### Required task
Every line of the listing must be reproduced as it stands. Leave the images behind.

----

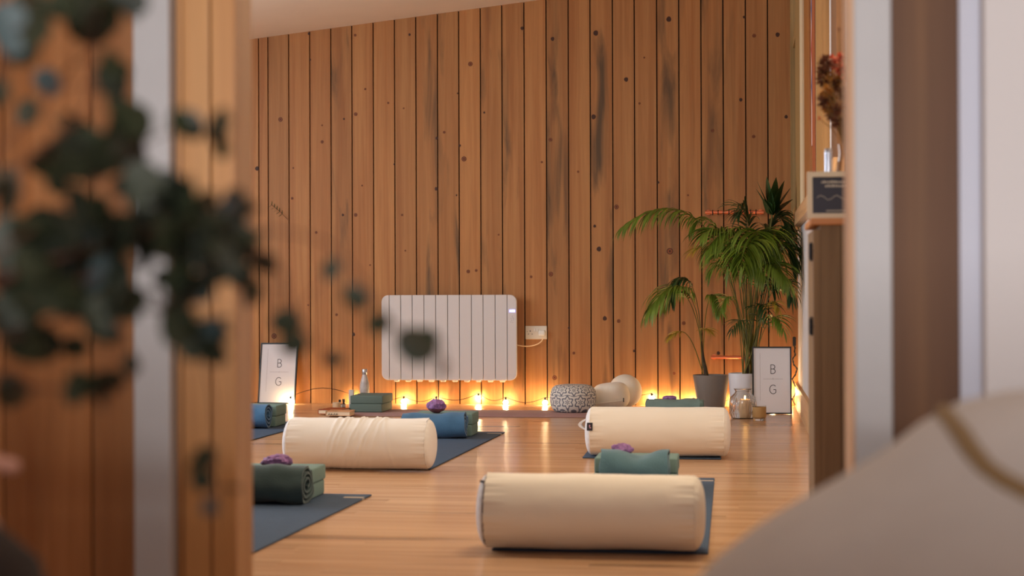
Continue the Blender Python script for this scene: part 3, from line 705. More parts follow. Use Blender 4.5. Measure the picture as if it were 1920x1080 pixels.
# standing round cushion behind
P = fl(1170, 768); P.y = c1.location.y+.205; P.z = .0068
t = thing('meditation_cushion', 'larger round cream cushion standing upright behind the pleated one', 'cushion', P)
b = MB(); n = 20; R_ = .108
b.lathe([(max(R_*abs(math.cos(-PI/2+PI*i/n))**.6, 1e-4), .085*math.sin(-PI/2+PI*i/n)) for i in range(n+1)], (P.x, P.y, P.z+R_-.003), 64, 'y')
b.v = [(x, y, max(z, P.z)) for x, y, z in b.v]; b.build('cushion_cover', M_CREAM, t, angle=80)

# ------------------------------------------------------------------ steel bottle, box, oil bottles, books
P = Vector((wy(681, 742, P_.y+.36).x, P_.y+.40, 0)); s_ = FP/((P-CAMP).dot(FW)); H = .745-(691-HOR)/s_
t = thing('water_bottle', 'marbled steel water bottle behind the foam blocks', 'bottle', P)
b = MB(); rB = .031
b.lathe([(rB*.9, 0), (rB, .006), (rB, H*.55), (rB*.93, H*.64), (rB*.68, H*.76), (rB*.50, H*.84), (rB*.48, H*.865)], P, 32); b.build('bottle_body', mat('marble_steel', (196, 186, 182), .35, noise_amt=.3, noise_scale=25), t)
b = MB(); b.lathe([(rB*.54, H*.868), (rB*.56, H*.875), (rB*.56, H*.99), (rB*.5, H)], P, 24); b.build('cap', M_METAL, t)
P = fl(659, 769); P.y += .06; s_ = FP/((P-CAMP).dot(FW)); H = .745-(730-HOR)/s_
P.y = P_.y+.335; P.x = wy(659, 740, P.y).x
tag(MB().rbox(P.x-.015, P.x+.015, P.y-.015, P.y+.015, 0, H, .002).build('small_box', mat('box_white', (214, 204, 196), .6)), 'slim upright white box beside the steel bottle', 'box')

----

### Task solution
Continue the Blender Python script for this scene: part 3, from line 705. More parts follow. Use Blender 4.5. Measure the picture as if it were 1920x1080 pixels.
# standing round cushion behind
P = fl(1170, 768); P.y = c1.location.y+.205; P.z = .0068
t = thing('meditation_cushion', 'larger round cream cushion standing upright behind the pleated one', 'cushion', P)
b = MB(); n = 20; R_ = .108
b.lathe([(max(R_*abs(math.cos(-PI/2+PI*i/n))**.6, 1e-4), .085*math.sin(-PI/2+PI*i/n)) for i in range(n+1)], (P.x, P.y, P.z+R_-.003), 64, 'y')
b.v = [(x, y, max(z, P.z)) for x, y, z in b.v]; b.build('cushion_cover', M_CREAM, t, angle=80)

# ------------------------------------------------------------------ steel bottle, box, oil bottles, books
P = Vector((wy(681, 742, P_.y+.36).x, P_.y+.40, 0)); s_ = FP/((P-CAMP).dot(FW)); H = .745-(691-HOR)/s_
t = thing('water_bottle', 'marbled steel water bottle behind the foam blocks', 'bottle', P)
b = MB(); rB = .031
b.lathe([(rB*.9, 0), (rB, .006), (rB, H*.55), (rB*.93, H*.64), (rB*.68, H*.76), (rB*.50, H*.84), (rB*.48, H*.865)], P, 32); b.build('bottle_body', mat('marble_steel', (196, 186, 182), .35, noise_amt=.3, noise_scale=25), t)
b = MB(); b.lathe([(rB*.54, H*.868), (rB*.56, H*.875), (rB*.56, H*.99), (rB*.5, H)], P, 24); b.build('cap', M_METAL, t)
P = fl(659, 769); P.y += .06; s_ = FP/((P-CAMP).dot(FW)); H = .745-(730-HOR)/s_
P.y = P_.y+.335; P.x = wy(659, 740, P.y).x
tag(MB().rbox(P.x-.015, P.x+.015, P.y-.015, P.y+.015, 0, H, .002).build('small_box', mat('box_white', (214, 204, 196), .6)), 'slim upright white box beside the steel bottle', 'box')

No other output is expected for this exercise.